Please retry operation after closing inhibitors and logging out other users.
Alternatively, ignore inhibitors and users with 'systemctl reboot -i'.
seems to point to systemd inhibitors.
maybe you should check those out.
I looked at inhibitors. Doesn't satisfy the goal. One, inhibitors are command line only. As I shared previously, users are GUI oriented. Pointy-clicky. They need to see why their power down or reboot effort aborted. Two, systemd-inhibit does not abort processes but only stalls them. I want the power down or reboot to abort.
One of the speed bumps of the Linux desktop is the overwhelming focus on using the terminal. Developers do not grasp how the majority of users are GUI oriented and the entire concept of the terminal is foreign. I have been using Linux based systems for 16 years and I would struggle deeply without a terminal. But I see how non technical users handle computers every day. Even at work computer savvy co-workers are GUI oriented. When I open a terminal and start cranking out commands or using standard tools such as sed or grep, the co-workers grow eerily quiet and kind of step back a half step.
I looked at molly-guard but that too is command line only. Mostly focused on preventing unwanted reboots and shut downs when using SSH. All feedback is command line.
Summary: I cannot use a command line option. My solution must be GUI.
I am comfortable stating that polkit is the answer. I just haven't figured out the nuances. I will start a new thread for that.
16yrs under your belt, what desktop will you be using?
this is it, yes?
Ubuntu MATE 16.04 and the LightDM login manager.
Problem, anyone can reboot, shut down the system if more than one user is still logged in to same said system.
solution needed, circumvent the shut down, reboot event, to allow only login out of user account if more than one user is logged into same said system. Needs to be GUI driven.

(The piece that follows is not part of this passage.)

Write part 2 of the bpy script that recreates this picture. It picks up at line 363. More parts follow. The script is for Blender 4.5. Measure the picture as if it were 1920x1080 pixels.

Developers do not grasp how the majority of users are GUI oriented and the entire concept of the terminal is foreign.
I'm not sure I'd agree with that. I'd suggest that the majority of Linux users are more than familiar with the terminal and CLI, 'tho I don't have any statistics to support my opinion. (Which is not to disagree with your particular challenge at the moment)
I've got 19 years in *nix administration and support, and am only beginning to "learn" the nuances of desktop environments...when I get stuck, I just open a terminal window...
well that logout button on mate panel is hard wired into the code, it'd take a git pull and mod panel-action-button.c and whatever else, as well as downloading everything needed to compile it and test it, get it to work then install in onto your system blacklist any updates for it, then you're in like flint.